(Dataset entries)
===============
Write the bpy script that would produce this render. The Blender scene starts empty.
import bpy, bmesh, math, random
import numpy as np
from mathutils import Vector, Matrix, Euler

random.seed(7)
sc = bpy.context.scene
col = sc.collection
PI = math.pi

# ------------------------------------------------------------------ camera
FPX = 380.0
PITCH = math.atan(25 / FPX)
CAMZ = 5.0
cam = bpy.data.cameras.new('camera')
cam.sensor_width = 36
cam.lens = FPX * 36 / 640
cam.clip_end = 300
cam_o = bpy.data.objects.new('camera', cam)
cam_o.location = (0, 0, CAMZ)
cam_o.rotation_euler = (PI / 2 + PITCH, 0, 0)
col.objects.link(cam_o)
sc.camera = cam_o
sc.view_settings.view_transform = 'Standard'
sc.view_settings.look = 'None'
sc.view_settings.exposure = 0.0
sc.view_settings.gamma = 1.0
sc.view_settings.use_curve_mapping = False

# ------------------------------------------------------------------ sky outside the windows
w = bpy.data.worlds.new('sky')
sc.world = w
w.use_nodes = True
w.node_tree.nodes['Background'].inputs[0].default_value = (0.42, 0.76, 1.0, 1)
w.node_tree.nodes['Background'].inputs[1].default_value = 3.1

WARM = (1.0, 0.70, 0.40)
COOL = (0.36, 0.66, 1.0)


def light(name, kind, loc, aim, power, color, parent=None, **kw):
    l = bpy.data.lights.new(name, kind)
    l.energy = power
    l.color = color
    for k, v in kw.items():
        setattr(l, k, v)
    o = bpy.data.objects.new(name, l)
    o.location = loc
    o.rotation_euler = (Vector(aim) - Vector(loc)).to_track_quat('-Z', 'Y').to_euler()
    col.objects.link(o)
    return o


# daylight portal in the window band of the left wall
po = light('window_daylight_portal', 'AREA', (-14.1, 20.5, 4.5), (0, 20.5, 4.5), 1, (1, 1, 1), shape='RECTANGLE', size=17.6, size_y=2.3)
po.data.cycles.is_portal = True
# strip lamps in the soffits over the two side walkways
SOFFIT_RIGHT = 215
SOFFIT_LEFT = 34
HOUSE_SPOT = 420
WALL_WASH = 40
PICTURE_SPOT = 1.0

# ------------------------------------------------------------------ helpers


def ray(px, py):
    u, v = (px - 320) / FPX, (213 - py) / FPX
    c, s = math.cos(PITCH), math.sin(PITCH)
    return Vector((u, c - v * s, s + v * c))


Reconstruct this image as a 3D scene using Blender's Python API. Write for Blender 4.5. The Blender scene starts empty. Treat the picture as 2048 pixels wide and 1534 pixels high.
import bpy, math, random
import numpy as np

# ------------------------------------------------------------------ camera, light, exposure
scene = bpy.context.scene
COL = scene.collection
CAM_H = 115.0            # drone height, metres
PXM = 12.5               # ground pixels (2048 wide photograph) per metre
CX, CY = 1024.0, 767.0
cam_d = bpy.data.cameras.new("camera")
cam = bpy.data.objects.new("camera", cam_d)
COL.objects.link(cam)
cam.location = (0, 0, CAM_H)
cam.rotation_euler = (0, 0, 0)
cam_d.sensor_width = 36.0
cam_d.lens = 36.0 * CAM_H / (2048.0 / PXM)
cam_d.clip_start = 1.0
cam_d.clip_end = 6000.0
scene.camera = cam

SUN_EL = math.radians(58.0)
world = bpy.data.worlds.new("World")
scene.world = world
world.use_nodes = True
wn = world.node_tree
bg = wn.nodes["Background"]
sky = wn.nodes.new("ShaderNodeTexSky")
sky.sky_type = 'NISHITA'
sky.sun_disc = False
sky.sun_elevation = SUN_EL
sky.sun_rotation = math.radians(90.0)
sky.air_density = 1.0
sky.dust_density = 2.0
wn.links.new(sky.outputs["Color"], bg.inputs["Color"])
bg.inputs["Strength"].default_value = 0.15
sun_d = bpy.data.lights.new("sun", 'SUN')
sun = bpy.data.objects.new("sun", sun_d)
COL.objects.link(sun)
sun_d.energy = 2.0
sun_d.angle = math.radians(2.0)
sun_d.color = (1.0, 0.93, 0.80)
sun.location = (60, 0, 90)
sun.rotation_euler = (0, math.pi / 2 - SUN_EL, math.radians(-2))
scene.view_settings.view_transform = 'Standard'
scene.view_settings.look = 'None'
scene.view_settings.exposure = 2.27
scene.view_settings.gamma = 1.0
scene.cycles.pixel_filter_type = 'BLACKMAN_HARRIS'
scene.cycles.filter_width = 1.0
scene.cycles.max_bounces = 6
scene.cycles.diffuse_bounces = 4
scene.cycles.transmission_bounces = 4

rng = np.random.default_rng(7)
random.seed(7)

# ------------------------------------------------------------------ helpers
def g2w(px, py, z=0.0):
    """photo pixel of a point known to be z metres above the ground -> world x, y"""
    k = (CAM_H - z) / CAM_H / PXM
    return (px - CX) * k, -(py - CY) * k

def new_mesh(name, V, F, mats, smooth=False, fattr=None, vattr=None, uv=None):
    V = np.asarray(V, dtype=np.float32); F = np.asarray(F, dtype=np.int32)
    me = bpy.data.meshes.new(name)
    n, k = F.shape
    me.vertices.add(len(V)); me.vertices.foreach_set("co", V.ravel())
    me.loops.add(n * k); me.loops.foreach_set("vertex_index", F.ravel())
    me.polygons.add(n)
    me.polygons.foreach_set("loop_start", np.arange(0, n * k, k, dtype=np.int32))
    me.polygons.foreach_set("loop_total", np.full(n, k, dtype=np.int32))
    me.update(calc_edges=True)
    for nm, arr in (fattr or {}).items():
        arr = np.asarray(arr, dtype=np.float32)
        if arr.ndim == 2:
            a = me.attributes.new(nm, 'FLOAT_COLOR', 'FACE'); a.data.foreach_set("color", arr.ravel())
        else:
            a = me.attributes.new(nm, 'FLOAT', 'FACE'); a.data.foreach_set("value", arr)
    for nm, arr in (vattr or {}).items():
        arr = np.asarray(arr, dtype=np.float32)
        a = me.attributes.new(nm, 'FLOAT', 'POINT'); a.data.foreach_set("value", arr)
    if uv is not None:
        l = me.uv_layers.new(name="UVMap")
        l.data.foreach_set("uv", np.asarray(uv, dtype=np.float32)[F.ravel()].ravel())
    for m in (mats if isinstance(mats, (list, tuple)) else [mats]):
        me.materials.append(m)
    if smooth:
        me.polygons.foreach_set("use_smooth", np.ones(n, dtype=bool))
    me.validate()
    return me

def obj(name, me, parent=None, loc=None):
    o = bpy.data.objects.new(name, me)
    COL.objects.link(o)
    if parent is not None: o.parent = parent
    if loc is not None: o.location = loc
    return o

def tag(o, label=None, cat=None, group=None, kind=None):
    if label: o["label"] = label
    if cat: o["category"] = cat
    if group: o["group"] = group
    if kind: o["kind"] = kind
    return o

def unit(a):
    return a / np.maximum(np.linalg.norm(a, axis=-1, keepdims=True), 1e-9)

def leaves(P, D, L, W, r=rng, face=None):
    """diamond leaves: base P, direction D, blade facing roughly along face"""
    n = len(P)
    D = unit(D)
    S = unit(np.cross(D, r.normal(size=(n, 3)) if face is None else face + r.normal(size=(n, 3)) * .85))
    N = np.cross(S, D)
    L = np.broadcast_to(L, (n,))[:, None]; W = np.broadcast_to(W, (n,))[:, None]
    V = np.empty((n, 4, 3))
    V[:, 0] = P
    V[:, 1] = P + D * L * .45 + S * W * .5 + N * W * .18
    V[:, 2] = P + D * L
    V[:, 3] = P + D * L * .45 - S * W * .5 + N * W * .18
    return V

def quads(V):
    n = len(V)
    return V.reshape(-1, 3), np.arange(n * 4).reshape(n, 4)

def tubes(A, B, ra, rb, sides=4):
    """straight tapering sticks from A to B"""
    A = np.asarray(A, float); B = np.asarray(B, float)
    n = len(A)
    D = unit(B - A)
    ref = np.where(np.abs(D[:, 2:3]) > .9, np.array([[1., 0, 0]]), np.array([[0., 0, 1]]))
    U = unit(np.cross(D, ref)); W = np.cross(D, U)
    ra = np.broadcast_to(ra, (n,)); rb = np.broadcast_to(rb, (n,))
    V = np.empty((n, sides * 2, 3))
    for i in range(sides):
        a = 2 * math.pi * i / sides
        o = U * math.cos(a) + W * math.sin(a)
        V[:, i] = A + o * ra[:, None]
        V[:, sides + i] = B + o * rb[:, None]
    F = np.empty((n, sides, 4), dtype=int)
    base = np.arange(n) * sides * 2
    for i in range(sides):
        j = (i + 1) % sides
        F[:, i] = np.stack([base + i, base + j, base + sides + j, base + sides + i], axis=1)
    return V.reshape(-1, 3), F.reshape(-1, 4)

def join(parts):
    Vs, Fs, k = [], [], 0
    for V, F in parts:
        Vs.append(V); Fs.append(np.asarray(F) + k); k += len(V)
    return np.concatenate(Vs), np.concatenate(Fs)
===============
--- Task objective ---
The lines to be given again exactly are those from the one containing "Reconstruct this image" up to and including the one containing "scene.camera = cam".

--- Finished task ---
Reconstruct this image as a 3D scene using Blender's Python API. Write for Blender 4.5. The Blender scene starts empty. Treat the picture as 2048 pixels wide and 1534 pixels high.
import bpy, math, random
import numpy as np

# ------------------------------------------------------------------ camera, light, exposure
scene = bpy.context.scene
COL = scene.collection
CAM_H = 115.0            # drone height, metres
PXM = 12.5               # ground pixels (2048 wide photograph) per metre
CX, CY = 1024.0, 767.0
cam_d = bpy.data.cameras.new("camera")
cam = bpy.data.objects.new("camera", cam_d)
COL.objects.link(cam)
cam.location = (0, 0, CAM_H)
cam.rotation_euler = (0, 0, 0)
cam_d.sensor_width = 36.0
cam_d.lens = 36.0 * CAM_H / (2048.0 / PXM)
cam_d.clip_start = 1.0
cam_d.clip_end = 6000.0
scene.camera = cam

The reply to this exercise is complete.